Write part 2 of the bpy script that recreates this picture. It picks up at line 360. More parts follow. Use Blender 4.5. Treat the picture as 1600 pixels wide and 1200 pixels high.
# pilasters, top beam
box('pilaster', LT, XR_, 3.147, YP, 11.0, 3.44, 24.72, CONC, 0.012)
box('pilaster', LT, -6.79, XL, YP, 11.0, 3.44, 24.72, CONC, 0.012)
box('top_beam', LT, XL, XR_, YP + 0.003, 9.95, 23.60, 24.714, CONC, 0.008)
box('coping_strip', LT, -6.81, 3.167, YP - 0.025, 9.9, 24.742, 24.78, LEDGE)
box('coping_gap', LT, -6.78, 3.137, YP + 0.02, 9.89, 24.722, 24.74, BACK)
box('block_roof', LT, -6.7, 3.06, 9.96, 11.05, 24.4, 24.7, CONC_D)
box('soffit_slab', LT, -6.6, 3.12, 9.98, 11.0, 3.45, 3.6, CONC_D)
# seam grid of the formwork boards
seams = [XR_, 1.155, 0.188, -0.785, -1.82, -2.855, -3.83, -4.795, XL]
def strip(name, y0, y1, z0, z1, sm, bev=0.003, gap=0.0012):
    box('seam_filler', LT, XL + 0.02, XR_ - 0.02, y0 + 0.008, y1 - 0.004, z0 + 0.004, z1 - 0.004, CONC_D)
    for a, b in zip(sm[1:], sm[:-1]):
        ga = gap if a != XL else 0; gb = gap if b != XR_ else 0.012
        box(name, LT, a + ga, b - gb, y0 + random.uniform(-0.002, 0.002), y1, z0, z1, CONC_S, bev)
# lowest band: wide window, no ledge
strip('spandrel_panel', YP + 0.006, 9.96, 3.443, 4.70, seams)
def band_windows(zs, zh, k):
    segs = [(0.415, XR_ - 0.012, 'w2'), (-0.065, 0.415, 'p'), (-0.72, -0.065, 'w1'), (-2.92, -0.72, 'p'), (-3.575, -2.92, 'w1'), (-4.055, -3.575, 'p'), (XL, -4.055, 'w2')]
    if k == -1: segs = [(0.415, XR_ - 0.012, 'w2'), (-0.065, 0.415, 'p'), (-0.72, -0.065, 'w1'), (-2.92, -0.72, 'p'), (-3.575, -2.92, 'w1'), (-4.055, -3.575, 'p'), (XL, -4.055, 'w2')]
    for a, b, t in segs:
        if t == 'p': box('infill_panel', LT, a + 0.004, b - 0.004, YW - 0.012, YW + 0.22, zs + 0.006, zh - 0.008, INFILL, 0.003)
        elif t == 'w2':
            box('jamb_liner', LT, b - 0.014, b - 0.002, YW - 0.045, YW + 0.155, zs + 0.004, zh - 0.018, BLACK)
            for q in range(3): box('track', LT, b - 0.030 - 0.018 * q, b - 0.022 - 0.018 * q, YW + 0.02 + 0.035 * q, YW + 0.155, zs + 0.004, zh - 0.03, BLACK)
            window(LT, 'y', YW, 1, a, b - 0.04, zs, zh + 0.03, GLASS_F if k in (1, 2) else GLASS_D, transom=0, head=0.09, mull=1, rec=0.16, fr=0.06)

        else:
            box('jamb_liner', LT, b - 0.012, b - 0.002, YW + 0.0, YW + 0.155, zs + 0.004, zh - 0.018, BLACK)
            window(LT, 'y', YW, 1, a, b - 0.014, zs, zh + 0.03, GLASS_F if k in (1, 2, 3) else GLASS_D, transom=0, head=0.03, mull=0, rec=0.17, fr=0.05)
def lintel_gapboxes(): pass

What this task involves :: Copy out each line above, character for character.

Exercise output ::
Write part 2 of the bpy script that recreates this picture. It picks up at line 360. More parts follow. Use Blender 4.5. Treat the picture as 1600 pixels wide and 1200 pixels high.
# pilasters, top beam
box('pilaster', LT, XR_, 3.147, YP, 11.0, 3.44, 24.72, CONC, 0.012)
box('pilaster', LT, -6.79, XL, YP, 11.0, 3.44, 24.72, CONC, 0.012)
box('top_beam', LT, XL, XR_, YP + 0.003, 9.95, 23.60, 24.714, CONC, 0.008)
box('coping_strip', LT, -6.81, 3.167, YP - 0.025, 9.9, 24.742, 24.78, LEDGE)
box('coping_gap', LT, -6.78, 3.137, YP + 0.02, 9.89, 24.722, 24.74, BACK)
box('block_roof', LT, -6.7, 3.06, 9.96, 11.05, 24.4, 24.7, CONC_D)
box('soffit_slab', LT, -6.6, 3.12, 9.98, 11.0, 3.45, 3.6, CONC_D)
# seam grid of the formwork boards
seams = [XR_, 1.155, 0.188, -0.785, -1.82, -2.855, -3.83, -4.795, XL]
def strip(name, y0, y1, z0, z1, sm, bev=0.003, gap=0.0012):
    box('seam_filler', LT, XL + 0.02, XR_ - 0.02, y0 + 0.008, y1 - 0.004, z0 + 0.004, z1 - 0.004, CONC_D)
    for a, b in zip(sm[1:], sm[:-1]):
        ga = gap if a != XL else 0; gb = gap if b != XR_ else 0.012
        box(name, LT, a + ga, b - gb, y0 + random.uniform(-0.002, 0.002), y1, z0, z1, CONC_S, bev)
# lowest band: wide window, no ledge
strip('spandrel_panel', YP + 0.006, 9.96, 3.443, 4.70, seams)
def band_windows(zs, zh, k):
    segs = [(0.415, XR_ - 0.012, 'w2'), (-0.065, 0.415, 'p'), (-0.72, -0.065, 'w1'), (-2.92, -0.72, 'p'), (-3.575, -2.92, 'w1'), (-4.055, -3.575, 'p'), (XL, -4.055, 'w2')]
    if k == -1: segs = [(0.415, XR_ - 0.012, 'w2'), (-0.065, 0.415, 'p'), (-0.72, -0.065, 'w1'), (-2.92, -0.72, 'p'), (-3.575, -2.92, 'w1'), (-4.055, -3.575, 'p'), (XL, -4.055, 'w2')]
    for a, b, t in segs:
        if t == 'p': box('infill_panel', LT, a + 0.004, b - 0.004, YW - 0.012, YW + 0.22, zs + 0.006, zh - 0.008, INFILL, 0.003)
        elif t == 'w2':
            box('jamb_liner', LT, b - 0.014, b - 0.002, YW - 0.045, YW + 0.155, zs + 0.004, zh - 0.018, BLACK)
            for q in range(3): box('track', LT, b - 0.030 - 0.018 * q, b - 0.022 - 0.018 * q, YW + 0.02 + 0.035 * q, YW + 0.155, zs + 0.004, zh - 0.03, BLACK)
            window(LT, 'y', YW, 1, a, b - 0.04, zs, zh + 0.03, GLASS_F if k in (1, 2) else GLASS_D, transom=0, head=0.09, mull=1, rec=0.16, fr=0.06)

        else:
            box('jamb_liner', LT, b - 0.012, b - 0.002, YW + 0.0, YW + 0.155, zs + 0.004, zh - 0.018, BLACK)
            window(LT, 'y', YW, 1, a, b - 0.014, zs, zh + 0.03, GLASS_F if k in (1, 2, 3) else GLASS_D, transom=0, head=0.03, mull=0, rec=0.17, fr=0.05)
def lintel_gapboxes(): pass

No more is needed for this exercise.